What is Data Science?
A Multidisciplinary Science for the Future
The increasing digitization of physical and social systems is exponentially increasing the production of data. New technologies are making interconnection, interaction, exchange and data collection easily accessible to governments, public administrations, small and medium-sized private companies, non-governmental organizations and individual citizens.
This is driving a series of relevant economic, social and political changes that require strong innovation in all areas of science and business.
In the psychological and social sphere, Big Data have enormous potential to redesign the ways in which we observe how human behaviors, lifestyles and interactions unfold and evolve over time.
In the public sector, unprecedented data availability raises the complexity of social and economic systems, whose government and governance increasingly call for real-time decision-making.
In the economic and managerial domains, increased availability of information on individual behaviors creates new channels of communication and interaction between companies, consumers, and, more broadly, all stakeholders. In turn, this triggers the development of new business models that fit an increasingly dynamic and complex context thus generating changes in economic policies and markets.

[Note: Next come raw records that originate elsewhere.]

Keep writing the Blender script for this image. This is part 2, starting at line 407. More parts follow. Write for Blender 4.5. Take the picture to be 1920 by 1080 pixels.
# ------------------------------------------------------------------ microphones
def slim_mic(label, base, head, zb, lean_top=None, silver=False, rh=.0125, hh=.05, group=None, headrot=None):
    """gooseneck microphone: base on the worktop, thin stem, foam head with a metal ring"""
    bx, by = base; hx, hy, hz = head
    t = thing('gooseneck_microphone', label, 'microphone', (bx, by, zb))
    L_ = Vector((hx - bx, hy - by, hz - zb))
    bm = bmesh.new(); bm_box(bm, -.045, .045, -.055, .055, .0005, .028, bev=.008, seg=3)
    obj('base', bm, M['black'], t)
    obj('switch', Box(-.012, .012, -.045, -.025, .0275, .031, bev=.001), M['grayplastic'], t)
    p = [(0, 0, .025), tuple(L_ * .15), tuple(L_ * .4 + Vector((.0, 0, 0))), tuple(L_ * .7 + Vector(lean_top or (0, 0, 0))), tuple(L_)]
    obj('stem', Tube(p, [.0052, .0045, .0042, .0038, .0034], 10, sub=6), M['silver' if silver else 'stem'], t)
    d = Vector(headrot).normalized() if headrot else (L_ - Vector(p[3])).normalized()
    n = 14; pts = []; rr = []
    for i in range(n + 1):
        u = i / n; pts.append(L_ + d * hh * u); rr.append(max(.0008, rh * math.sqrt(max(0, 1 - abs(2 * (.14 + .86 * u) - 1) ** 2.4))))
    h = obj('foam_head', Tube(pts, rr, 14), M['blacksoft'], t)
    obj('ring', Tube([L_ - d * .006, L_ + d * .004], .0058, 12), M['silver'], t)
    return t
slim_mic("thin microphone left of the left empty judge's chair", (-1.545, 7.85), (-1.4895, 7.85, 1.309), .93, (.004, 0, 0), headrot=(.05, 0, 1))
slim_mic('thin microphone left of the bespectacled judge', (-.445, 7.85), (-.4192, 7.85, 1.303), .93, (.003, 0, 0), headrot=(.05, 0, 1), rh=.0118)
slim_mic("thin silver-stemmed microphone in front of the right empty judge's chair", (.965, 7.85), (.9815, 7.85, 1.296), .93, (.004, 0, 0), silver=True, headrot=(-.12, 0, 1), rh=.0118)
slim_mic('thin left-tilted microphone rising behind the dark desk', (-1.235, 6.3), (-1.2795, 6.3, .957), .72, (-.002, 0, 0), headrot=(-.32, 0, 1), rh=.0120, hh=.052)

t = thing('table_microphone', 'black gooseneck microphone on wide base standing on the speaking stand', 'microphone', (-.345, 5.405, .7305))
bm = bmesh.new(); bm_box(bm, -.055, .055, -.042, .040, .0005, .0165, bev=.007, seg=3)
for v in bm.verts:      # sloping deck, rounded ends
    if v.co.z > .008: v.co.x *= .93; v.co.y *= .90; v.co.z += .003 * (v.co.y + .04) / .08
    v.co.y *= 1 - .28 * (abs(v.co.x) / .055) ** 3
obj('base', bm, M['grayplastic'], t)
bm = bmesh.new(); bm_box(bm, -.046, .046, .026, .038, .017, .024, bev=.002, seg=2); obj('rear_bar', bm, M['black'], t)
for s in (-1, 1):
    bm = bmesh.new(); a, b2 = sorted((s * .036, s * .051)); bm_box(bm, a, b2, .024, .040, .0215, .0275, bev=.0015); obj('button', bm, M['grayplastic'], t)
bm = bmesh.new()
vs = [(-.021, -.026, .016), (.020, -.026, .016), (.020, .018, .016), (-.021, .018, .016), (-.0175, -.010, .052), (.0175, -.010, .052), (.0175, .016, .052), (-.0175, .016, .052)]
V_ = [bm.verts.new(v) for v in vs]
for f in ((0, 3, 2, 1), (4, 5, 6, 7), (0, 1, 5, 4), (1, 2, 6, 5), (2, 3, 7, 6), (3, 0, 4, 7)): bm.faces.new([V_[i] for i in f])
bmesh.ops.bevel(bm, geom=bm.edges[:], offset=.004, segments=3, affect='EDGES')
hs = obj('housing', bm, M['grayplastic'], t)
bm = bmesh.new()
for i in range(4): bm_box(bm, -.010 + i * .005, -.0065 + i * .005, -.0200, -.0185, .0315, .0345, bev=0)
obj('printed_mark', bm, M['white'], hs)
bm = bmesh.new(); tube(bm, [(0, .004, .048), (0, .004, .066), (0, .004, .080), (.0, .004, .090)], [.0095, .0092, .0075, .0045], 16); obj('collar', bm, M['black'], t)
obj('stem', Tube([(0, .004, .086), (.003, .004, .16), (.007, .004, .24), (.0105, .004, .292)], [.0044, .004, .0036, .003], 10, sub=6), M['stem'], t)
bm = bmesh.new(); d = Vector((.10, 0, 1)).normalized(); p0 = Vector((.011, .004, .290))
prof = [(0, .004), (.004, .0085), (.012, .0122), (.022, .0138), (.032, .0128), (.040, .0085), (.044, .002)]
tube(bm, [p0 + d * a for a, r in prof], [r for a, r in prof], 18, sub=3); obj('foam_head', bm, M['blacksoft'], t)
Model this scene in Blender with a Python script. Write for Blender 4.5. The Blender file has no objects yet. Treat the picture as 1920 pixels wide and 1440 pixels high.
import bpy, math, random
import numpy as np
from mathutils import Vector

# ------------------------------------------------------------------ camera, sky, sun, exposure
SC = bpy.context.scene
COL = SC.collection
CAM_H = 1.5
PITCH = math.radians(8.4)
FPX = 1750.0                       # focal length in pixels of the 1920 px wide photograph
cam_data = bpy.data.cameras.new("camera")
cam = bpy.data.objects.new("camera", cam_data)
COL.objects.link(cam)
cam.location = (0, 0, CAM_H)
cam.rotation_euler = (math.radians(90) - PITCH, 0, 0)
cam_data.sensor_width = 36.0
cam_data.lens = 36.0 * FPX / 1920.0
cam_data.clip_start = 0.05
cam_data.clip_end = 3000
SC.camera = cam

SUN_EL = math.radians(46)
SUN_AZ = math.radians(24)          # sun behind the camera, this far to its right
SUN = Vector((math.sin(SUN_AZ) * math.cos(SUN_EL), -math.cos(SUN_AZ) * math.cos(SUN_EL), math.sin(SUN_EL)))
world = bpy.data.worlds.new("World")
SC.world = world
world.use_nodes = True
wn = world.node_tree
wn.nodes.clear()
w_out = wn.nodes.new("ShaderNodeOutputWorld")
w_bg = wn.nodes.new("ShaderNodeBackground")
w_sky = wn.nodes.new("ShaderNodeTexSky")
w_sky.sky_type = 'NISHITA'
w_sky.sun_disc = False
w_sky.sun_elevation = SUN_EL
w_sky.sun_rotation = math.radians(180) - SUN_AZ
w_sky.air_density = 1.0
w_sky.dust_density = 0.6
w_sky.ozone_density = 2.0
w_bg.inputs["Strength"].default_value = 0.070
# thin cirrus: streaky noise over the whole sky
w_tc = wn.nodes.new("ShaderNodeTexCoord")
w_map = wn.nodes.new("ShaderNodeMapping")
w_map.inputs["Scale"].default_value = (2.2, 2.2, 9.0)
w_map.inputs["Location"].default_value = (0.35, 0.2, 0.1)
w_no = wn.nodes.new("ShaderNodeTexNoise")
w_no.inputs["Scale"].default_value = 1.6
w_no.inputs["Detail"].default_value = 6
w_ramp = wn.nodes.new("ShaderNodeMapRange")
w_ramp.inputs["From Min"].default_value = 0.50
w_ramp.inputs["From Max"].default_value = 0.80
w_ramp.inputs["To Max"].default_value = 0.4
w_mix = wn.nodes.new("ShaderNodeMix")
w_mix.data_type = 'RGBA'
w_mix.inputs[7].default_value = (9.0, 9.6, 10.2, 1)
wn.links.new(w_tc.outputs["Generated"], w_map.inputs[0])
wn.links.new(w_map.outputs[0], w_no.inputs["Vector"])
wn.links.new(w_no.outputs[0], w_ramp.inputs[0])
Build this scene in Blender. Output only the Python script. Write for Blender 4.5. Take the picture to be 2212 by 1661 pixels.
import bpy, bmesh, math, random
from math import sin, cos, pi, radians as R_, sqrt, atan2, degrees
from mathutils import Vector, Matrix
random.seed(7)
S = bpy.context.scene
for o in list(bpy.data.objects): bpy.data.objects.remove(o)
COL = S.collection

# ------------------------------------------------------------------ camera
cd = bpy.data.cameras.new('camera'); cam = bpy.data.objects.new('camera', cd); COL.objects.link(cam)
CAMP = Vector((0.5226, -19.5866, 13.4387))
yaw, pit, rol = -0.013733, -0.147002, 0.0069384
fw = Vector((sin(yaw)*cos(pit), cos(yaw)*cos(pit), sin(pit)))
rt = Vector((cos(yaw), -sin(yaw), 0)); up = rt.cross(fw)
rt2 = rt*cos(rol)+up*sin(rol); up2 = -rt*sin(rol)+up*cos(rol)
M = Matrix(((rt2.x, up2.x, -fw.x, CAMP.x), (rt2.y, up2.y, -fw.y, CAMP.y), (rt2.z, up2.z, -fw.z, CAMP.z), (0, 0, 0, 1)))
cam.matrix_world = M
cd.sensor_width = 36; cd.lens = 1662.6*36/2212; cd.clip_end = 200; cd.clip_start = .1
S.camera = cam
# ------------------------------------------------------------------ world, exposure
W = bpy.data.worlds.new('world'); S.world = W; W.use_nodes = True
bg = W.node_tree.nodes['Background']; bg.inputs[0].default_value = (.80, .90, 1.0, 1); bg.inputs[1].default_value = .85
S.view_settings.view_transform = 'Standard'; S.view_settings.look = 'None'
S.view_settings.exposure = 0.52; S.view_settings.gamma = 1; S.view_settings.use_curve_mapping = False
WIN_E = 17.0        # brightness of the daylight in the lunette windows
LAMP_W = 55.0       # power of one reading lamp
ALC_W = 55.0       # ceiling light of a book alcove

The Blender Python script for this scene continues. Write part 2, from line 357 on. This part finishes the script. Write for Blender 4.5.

In industry, the so-called Industry 4.0 or Smart Manufacturing is in fact a Data-Driven Manufacturing. Thanks to improved performance and reduced costs of sensoring and processing systems, information extracted from large amounts of data has become crucial for the development of industrial automation and advanced robotics.
Increased availability of massive amounts of data is also of paramount importance for reducing energy costs and environmental impact, increasing productivity, optimizing resources, and, ultimately, competing in the global economy balancing profitability and sustainability. Therefore, data are no longer a mere precondition to create useful information. Rather, they are a resource with its own economic value – a value that grows together with their usability.
The Data Scientist
These transformations are imposing a new professional figure – that of the Data Scientist, a professional scientist with strong transversal skills and capable of working in dynamic and multidisciplinary environments.
The role of a Data Scientist is to analyze data in creative, innovative and conscious ways and thus to provide to decision-makers, whether they are managers, researchers, or representatives of the institutions, the most useful information to define action lines and draw strategies to cope with increased diversity, dynamics and complexity.
A Data Scientist works transversally to all departments of a company, administration or organization transforming data into information that is understandable and, more importantly, useful to make informed decisions, anticipate trends and seize growing opportunities in all areas.
A MSc in Data Science at the University of Trento
To become a true data-savvy manager and an agent of innovation, a future Data Scientist needs to be trained in a highly multidisciplinary fashion and along a unique educational path wherein computing, mathematics, statistics and social and economic sciences are carefully interwoven.
It is precisely with the aim of offering such a peculiar training and educational environment that, at the University of Trento, the Departments of Mathematics, Sociology and Social Research, Information Engineering and Computer Science, Industrial Engineering, Psychology and Cognitive Sciences, Economics and Management, The Center for Mind/Brain Sciences, and the Fondazione Bruno Kessler (FBK) have decided to set up an interdepartmental MSc in Data Science (Laurea Magistrale in Data Science).